Records for the exercise:
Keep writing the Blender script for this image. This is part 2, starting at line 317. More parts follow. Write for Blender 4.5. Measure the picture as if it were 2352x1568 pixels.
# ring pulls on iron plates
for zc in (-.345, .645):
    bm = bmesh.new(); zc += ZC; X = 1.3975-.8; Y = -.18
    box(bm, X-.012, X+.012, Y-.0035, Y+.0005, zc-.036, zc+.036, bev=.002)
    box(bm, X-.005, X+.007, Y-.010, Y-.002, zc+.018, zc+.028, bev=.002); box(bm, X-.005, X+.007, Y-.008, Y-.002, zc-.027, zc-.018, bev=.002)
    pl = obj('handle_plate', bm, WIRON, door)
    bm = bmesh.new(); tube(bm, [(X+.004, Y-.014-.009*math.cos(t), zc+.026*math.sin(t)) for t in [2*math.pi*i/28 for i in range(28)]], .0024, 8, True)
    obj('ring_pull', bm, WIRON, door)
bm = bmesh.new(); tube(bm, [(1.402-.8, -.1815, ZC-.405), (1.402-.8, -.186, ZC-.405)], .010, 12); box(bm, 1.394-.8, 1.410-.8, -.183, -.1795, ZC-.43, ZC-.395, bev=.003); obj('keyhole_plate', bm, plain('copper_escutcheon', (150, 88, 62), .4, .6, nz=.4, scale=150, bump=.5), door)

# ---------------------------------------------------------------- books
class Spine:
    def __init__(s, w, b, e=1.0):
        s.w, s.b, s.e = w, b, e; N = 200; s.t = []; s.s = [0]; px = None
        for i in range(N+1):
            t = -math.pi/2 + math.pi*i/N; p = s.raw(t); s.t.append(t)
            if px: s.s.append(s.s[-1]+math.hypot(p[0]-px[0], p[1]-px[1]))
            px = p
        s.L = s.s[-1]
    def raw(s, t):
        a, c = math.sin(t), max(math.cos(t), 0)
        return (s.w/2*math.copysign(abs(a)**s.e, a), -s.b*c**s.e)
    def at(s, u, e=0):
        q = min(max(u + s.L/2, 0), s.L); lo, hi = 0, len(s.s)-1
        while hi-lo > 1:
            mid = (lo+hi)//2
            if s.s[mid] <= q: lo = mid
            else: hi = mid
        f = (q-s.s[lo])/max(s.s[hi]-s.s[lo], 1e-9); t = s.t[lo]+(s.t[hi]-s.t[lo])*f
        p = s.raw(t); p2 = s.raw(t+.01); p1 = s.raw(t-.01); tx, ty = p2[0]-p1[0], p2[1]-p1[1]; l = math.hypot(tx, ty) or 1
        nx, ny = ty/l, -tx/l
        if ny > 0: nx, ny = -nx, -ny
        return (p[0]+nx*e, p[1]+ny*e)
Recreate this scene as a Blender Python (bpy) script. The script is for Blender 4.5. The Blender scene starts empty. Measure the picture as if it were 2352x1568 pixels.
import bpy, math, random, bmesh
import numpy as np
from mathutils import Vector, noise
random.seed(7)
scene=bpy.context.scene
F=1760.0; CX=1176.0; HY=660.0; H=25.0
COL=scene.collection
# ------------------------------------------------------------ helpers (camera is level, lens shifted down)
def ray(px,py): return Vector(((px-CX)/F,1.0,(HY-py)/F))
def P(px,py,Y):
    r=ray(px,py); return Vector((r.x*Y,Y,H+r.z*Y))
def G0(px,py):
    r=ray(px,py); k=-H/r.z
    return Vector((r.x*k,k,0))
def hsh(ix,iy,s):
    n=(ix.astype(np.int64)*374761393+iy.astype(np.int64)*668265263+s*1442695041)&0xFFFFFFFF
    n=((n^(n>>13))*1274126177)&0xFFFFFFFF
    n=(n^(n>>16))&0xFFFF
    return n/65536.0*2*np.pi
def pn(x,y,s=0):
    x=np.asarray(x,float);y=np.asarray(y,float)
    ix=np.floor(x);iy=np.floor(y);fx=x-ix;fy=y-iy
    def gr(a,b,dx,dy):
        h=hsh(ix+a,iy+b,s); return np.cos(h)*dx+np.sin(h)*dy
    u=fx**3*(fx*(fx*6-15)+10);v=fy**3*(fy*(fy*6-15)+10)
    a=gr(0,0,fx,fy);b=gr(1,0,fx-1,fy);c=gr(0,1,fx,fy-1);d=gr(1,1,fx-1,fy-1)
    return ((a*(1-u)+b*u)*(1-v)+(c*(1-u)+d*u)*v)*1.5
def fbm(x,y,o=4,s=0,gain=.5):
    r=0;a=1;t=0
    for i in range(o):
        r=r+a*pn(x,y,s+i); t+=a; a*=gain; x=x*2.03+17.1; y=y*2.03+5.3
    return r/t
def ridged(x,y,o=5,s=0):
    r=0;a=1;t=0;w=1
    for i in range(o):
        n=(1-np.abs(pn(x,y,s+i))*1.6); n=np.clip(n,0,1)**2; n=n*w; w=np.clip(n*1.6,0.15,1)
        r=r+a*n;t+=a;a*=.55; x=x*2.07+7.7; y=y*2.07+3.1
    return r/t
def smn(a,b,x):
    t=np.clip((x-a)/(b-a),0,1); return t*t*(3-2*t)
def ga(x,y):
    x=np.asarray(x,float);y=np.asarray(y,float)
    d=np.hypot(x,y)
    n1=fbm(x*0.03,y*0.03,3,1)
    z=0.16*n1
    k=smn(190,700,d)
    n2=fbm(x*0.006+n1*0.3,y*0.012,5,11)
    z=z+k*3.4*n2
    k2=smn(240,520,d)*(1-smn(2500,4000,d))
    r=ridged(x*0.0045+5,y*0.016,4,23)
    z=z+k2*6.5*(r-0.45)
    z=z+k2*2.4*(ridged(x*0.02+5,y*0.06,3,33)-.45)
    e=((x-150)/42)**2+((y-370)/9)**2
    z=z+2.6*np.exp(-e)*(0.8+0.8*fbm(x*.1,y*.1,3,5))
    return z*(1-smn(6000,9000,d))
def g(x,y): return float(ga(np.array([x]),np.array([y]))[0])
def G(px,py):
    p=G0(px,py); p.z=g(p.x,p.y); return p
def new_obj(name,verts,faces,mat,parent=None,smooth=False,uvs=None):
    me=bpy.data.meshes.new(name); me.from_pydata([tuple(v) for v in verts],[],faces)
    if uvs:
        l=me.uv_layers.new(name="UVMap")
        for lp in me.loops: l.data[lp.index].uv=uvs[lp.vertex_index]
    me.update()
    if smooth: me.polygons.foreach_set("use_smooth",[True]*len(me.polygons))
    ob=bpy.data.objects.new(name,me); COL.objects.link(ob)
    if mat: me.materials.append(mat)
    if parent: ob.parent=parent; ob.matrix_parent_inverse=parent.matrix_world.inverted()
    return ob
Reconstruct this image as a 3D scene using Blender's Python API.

Stated exercise: Repeat the data above, word for word.

Response to the exercise:
Keep writing the Blender script for this image. This is part 2, starting at line 317. More parts follow. Write for Blender 4.5. Measure the picture as if it were 2352x1568 pixels.
# ring pulls on iron plates
for zc in (-.345, .645):
    bm = bmesh.new(); zc += ZC; X = 1.3975-.8; Y = -.18
    box(bm, X-.012, X+.012, Y-.0035, Y+.0005, zc-.036, zc+.036, bev=.002)
    box(bm, X-.005, X+.007, Y-.010, Y-.002, zc+.018, zc+.028, bev=.002); box(bm, X-.005, X+.007, Y-.008, Y-.002, zc-.027, zc-.018, bev=.002)
    pl = obj('handle_plate', bm, WIRON, door)
    bm = bmesh.new(); tube(bm, [(X+.004, Y-.014-.009*math.cos(t), zc+.026*math.sin(t)) for t in [2*math.pi*i/28 for i in range(28)]], .0024, 8, True)
    obj('ring_pull', bm, WIRON, door)
bm = bmesh.new(); tube(bm, [(1.402-.8, -.1815, ZC-.405), (1.402-.8, -.186, ZC-.405)], .010, 12); box(bm, 1.394-.8, 1.410-.8, -.183, -.1795, ZC-.43, ZC-.395, bev=.003); obj('keyhole_plate', bm, plain('copper_escutcheon', (150, 88, 62), .4, .6, nz=.4, scale=150, bump=.5), door)

# ---------------------------------------------------------------- books
class Spine:
    def __init__(s, w, b, e=1.0):
        s.w, s.b, s.e = w, b, e; N = 200; s.t = []; s.s = [0]; px = None
        for i in range(N+1):
            t = -math.pi/2 + math.pi*i/N; p = s.raw(t); s.t.append(t)
            if px: s.s.append(s.s[-1]+math.hypot(p[0]-px[0], p[1]-px[1]))
            px = p
        s.L = s.s[-1]
    def raw(s, t):
        a, c = math.sin(t), max(math.cos(t), 0)
        return (s.w/2*math.copysign(abs(a)**s.e, a), -s.b*c**s.e)
    def at(s, u, e=0):
        q = min(max(u + s.L/2, 0), s.L); lo, hi = 0, len(s.s)-1
        while hi-lo > 1:
            mid = (lo+hi)//2
            if s.s[mid] <= q: lo = mid
            else: hi = mid
        f = (q-s.s[lo])/max(s.s[hi]-s.s[lo], 1e-9); t = s.t[lo]+(s.t[hi]-s.t[lo])*f
        p = s.raw(t); p2 = s.raw(t+.01); p1 = s.raw(t-.01); tx, ty = p2[0]-p1[0], p2[1]-p1[1]; l = math.hypot(tx, ty) or 1
        nx, ny = ty/l, -tx/l
        if ny > 0: nx, ny = -nx, -ny
        return (p[0]+nx*e, p[1]+ny*e)
Recreate this scene as a Blender Python (bpy) script. The script is for Blender 4.5. The Blender scene starts empty. Measure the picture as if it were 2352x1568 pixels.
import bpy, math, random, bmesh
import numpy as np
from mathutils import Vector, noise
random.seed(7)
scene=bpy.context.scene
F=1760.0; CX=1176.0; HY=660.0; H=25.0
COL=scene.collection
# ------------------------------------------------------------ helpers (camera is level, lens shifted down)
def ray(px,py): return Vector(((px-CX)/F,1.0,(HY-py)/F))
def P(px,py,Y):
    r=ray(px,py); return Vector((r.x*Y,Y,H+r.z*Y))
def G0(px,py):
    r=ray(px,py); k=-H/r.z
    return Vector((r.x*k,k,0))
def hsh(ix,iy,s):
    n=(ix.astype(np.int64)*374761393+iy.astype(np.int64)*668265263+s*1442695041)&0xFFFFFFFF
    n=((n^(n>>13))*1274126177)&0xFFFFFFFF
    n=(n^(n>>16))&0xFFFF
    return n/65536.0*2*np.pi
def pn(x,y,s=0):
    x=np.asarray(x,float);y=np.asarray(y,float)
    ix=np.floor(x);iy=np.floor(y);fx=x-ix;fy=y-iy
    def gr(a,b,dx,dy):
        h=hsh(ix+a,iy+b,s); return np.cos(h)*dx+np.sin(h)*dy
    u=fx**3*(fx*(fx*6-15)+10);v=fy**3*(fy*(fy*6-15)+10)
    a=gr(0,0,fx,fy);b=gr(1,0,fx-1,fy);c=gr(0,1,fx,fy-1);d=gr(1,1,fx-1,fy-1)
    return ((a*(1-u)+b*u)*(1-v)+(c*(1-u)+d*u)*v)*1.5
def fbm(x,y,o=4,s=0,gain=.5):
    r=0;a=1;t=0
    for i in range(o):
        r=r+a*pn(x,y,s+i); t+=a; a*=gain; x=x*2.03+17.1; y=y*2.03+5.3
    return r/t
def ridged(x,y,o=5,s=0):
    r=0;a=1;t=0;w=1
    for i in range(o):
        n=(1-np.abs(pn(x,y,s+i))*1.6); n=np.clip(n,0,1)**2; n=n*w; w=np.clip(n*1.6,0.15,1)
        r=r+a*n;t+=a;a*=.55; x=x*2.07+7.7; y=y*2.07+3.1
    return r/t
def smn(a,b,x):
    t=np.clip((x-a)/(b-a),0,1); return t*t*(3-2*t)
def ga(x,y):
    x=np.asarray(x,float);y=np.asarray(y,float)
    d=np.hypot(x,y)
    n1=fbm(x*0.03,y*0.03,3,1)
    z=0.16*n1
    k=smn(190,700,d)
    n2=fbm(x*0.006+n1*0.3,y*0.012,5,11)
    z=z+k*3.4*n2
    k2=smn(240,520,d)*(1-smn(2500,4000,d))
    r=ridged(x*0.0045+5,y*0.016,4,23)
    z=z+k2*6.5*(r-0.45)
    z=z+k2*2.4*(ridged(x*0.02+5,y*0.06,3,33)-.45)
    e=((x-150)/42)**2+((y-370)/9)**2
    z=z+2.6*np.exp(-e)*(0.8+0.8*fbm(x*.1,y*.1,3,5))
    return z*(1-smn(6000,9000,d))
def g(x,y): return float(ga(np.array([x]),np.array([y]))[0])
def G(px,py):
    p=G0(px,py); p.z=g(p.x,p.y); return p
def new_obj(name,verts,faces,mat,parent=None,smooth=False,uvs=None):
    me=bpy.data.meshes.new(name); me.from_pydata([tuple(v) for v in verts],[],faces)
    if uvs:
        l=me.uv_layers.new(name="UVMap")
        for lp in me.loops: l.data[lp.index].uv=uvs[lp.vertex_index]
    me.update()
    if smooth: me.polygons.foreach_set("use_smooth",[True]*len(me.polygons))
    ob=bpy.data.objects.new(name,me); COL.objects.link(ob)
    if mat: me.materials.append(mat)
    if parent: ob.parent=parent; ob.matrix_parent_inverse=parent.matrix_world.inverted()
    return ob
Reconstruct this image as a 3D scene using Blender's Python API.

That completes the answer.